> [YOUR GOAL]: Reproduce the first line and every line after it, exactly, through the one containing "RNG = np.random.default_rng(11)". Leave out the rest.

— BEGIN RECORDS SHOWN —

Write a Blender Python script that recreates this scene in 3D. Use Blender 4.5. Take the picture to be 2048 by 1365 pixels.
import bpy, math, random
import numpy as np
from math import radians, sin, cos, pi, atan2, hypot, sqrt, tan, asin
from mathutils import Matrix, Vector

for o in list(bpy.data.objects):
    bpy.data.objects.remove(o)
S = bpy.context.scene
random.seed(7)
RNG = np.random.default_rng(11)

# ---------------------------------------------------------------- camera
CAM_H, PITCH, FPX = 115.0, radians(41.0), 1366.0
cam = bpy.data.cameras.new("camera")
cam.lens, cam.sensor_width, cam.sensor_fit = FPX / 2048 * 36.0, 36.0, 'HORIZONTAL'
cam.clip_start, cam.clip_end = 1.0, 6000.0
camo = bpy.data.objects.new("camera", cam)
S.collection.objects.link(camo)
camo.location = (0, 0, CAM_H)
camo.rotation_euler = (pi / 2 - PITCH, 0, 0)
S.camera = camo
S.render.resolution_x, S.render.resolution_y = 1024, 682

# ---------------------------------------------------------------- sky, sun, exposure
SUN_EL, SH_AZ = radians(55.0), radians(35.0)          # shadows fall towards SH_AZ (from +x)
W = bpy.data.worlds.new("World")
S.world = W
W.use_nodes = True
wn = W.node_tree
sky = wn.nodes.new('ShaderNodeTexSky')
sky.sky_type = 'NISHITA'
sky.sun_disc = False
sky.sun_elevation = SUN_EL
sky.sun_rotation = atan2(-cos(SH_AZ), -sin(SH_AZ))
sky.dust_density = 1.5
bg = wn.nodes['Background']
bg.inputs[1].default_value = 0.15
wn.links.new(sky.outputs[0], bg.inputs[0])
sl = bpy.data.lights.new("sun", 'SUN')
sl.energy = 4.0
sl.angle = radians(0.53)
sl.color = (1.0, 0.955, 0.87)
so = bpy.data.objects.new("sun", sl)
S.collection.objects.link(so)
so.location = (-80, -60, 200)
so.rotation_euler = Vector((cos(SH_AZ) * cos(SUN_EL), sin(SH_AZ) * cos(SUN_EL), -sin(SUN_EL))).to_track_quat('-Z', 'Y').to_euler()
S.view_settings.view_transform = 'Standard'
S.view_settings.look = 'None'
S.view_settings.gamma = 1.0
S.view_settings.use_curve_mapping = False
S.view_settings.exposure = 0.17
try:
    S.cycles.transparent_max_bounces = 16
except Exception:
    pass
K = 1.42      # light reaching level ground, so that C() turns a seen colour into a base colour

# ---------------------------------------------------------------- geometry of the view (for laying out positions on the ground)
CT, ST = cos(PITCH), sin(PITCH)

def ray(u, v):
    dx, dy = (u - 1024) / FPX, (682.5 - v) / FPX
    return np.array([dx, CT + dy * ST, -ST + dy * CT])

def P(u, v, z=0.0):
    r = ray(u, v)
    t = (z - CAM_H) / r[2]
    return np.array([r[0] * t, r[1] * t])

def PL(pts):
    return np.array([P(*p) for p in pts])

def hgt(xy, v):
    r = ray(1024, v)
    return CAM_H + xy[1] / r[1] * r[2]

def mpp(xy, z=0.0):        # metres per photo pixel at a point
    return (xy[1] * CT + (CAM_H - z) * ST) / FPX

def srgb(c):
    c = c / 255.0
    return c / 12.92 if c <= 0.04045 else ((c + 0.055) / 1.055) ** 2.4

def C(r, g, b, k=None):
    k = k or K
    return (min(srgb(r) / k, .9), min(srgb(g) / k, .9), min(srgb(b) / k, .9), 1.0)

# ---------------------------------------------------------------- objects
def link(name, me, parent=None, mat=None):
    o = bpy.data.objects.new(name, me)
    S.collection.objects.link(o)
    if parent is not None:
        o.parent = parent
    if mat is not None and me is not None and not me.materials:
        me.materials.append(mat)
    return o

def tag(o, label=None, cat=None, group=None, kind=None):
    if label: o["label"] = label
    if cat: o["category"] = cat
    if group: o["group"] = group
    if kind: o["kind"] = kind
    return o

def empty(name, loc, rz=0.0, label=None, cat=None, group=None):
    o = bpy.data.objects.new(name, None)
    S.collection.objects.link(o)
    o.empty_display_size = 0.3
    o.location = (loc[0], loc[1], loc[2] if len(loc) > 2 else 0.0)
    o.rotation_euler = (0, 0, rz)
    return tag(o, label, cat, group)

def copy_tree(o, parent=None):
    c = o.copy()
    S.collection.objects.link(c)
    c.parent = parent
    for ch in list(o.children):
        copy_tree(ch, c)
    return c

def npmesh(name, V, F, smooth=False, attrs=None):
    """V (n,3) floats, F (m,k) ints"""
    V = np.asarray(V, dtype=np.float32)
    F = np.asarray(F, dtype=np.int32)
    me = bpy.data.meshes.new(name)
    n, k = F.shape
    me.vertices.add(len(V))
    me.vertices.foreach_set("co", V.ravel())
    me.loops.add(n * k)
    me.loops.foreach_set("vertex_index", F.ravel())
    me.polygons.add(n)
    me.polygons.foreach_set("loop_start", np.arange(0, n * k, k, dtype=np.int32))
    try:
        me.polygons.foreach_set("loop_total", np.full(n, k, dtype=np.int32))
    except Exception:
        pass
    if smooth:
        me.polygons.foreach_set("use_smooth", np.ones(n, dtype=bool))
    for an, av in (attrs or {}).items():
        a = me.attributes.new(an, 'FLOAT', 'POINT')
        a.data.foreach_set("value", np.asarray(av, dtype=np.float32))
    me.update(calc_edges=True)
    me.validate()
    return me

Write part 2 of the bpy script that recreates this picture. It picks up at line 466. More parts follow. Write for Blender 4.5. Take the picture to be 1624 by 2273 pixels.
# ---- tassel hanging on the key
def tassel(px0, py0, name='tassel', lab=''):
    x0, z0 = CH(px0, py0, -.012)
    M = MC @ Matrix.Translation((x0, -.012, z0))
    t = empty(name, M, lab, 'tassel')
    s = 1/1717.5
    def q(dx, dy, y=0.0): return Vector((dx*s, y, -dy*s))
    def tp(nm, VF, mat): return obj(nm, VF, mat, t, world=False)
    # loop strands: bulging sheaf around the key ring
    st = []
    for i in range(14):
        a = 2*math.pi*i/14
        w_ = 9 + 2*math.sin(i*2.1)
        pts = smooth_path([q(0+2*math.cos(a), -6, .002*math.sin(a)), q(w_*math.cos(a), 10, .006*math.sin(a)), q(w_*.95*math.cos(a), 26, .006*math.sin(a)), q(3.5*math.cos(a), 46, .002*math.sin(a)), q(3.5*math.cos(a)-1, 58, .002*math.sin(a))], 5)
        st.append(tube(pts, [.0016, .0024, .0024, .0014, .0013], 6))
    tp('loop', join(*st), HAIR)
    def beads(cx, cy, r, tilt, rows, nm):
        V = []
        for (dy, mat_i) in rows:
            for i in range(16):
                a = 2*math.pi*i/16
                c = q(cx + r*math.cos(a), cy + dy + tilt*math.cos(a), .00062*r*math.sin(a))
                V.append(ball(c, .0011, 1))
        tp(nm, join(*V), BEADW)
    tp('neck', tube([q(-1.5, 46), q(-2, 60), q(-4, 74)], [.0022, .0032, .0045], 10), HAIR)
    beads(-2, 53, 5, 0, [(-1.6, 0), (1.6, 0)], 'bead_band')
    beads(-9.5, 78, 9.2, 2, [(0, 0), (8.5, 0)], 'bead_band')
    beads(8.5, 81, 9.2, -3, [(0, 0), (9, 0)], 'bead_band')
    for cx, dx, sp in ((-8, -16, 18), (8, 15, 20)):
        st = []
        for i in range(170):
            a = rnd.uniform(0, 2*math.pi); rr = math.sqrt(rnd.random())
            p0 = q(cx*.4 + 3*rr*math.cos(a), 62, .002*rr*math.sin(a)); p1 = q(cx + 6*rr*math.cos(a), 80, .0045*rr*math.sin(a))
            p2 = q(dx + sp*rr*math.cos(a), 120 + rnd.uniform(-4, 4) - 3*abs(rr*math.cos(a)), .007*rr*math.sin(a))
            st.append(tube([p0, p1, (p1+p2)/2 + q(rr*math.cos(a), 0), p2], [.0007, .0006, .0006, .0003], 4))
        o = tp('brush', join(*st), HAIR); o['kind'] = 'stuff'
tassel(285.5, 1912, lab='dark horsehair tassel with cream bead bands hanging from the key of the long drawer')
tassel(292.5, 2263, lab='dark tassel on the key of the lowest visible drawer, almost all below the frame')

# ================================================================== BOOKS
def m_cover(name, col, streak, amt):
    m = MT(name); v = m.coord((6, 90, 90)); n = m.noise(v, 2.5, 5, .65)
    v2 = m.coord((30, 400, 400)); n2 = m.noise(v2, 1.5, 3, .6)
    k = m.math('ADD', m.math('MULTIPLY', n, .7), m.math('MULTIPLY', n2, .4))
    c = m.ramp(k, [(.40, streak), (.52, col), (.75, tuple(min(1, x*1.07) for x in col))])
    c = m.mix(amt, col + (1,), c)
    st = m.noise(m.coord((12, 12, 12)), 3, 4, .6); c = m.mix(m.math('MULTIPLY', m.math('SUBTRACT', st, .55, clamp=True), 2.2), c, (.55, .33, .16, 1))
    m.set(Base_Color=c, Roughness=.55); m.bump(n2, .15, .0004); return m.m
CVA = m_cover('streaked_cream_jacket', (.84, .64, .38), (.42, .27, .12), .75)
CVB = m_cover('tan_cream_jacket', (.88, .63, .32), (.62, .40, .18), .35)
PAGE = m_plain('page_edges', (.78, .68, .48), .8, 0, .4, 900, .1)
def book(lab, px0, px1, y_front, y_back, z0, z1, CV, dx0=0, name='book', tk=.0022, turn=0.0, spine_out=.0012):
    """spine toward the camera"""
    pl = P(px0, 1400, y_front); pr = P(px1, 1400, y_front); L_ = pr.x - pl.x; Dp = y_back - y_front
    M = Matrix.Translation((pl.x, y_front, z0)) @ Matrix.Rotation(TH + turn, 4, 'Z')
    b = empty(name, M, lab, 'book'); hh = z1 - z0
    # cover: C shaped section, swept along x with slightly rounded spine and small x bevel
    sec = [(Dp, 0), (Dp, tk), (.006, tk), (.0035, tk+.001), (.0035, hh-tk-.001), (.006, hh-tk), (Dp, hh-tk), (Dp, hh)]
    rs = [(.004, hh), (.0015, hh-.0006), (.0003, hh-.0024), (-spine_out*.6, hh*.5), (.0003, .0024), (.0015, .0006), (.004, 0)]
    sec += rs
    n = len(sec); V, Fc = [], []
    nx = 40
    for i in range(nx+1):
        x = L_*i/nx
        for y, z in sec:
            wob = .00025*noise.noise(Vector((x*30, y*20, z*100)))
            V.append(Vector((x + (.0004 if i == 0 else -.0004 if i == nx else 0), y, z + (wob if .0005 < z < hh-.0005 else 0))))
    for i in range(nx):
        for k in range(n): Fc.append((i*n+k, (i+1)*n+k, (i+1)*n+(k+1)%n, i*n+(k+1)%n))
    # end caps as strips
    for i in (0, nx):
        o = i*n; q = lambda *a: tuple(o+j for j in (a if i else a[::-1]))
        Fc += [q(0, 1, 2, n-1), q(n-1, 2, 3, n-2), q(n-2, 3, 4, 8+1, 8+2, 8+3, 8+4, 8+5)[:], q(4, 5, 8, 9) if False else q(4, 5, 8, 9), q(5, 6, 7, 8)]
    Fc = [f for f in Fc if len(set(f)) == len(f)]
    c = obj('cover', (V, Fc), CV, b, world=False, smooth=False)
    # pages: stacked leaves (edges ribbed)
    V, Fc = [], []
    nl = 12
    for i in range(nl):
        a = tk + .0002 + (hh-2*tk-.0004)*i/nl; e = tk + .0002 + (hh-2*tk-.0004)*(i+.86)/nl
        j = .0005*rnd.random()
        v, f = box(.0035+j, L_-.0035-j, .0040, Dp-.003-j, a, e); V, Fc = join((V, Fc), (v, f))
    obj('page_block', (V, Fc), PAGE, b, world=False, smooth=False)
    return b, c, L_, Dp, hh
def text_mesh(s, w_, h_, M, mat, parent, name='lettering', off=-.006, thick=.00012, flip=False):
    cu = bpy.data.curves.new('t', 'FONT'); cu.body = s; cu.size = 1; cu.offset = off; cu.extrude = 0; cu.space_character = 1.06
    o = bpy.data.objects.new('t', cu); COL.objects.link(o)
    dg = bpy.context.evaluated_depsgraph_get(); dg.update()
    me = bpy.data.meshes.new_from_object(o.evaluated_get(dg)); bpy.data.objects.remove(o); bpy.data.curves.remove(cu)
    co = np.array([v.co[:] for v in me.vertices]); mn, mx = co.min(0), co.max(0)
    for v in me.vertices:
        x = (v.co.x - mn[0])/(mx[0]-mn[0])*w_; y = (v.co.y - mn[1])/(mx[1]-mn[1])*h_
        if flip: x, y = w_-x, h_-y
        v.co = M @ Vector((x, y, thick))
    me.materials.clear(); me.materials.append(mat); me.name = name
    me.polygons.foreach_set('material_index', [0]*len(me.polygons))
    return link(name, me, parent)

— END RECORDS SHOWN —

> [FINAL RESULT]:
Write a Blender Python script that recreates this scene in 3D. Use Blender 4.5. Take the picture to be 2048 by 1365 pixels.
import bpy, math, random
import numpy as np
from math import radians, sin, cos, pi, atan2, hypot, sqrt, tan, asin
from mathutils import Matrix, Vector

for o in list(bpy.data.objects):
    bpy.data.objects.remove(o)
S = bpy.context.scene
random.seed(7)
RNG = np.random.default_rng(11)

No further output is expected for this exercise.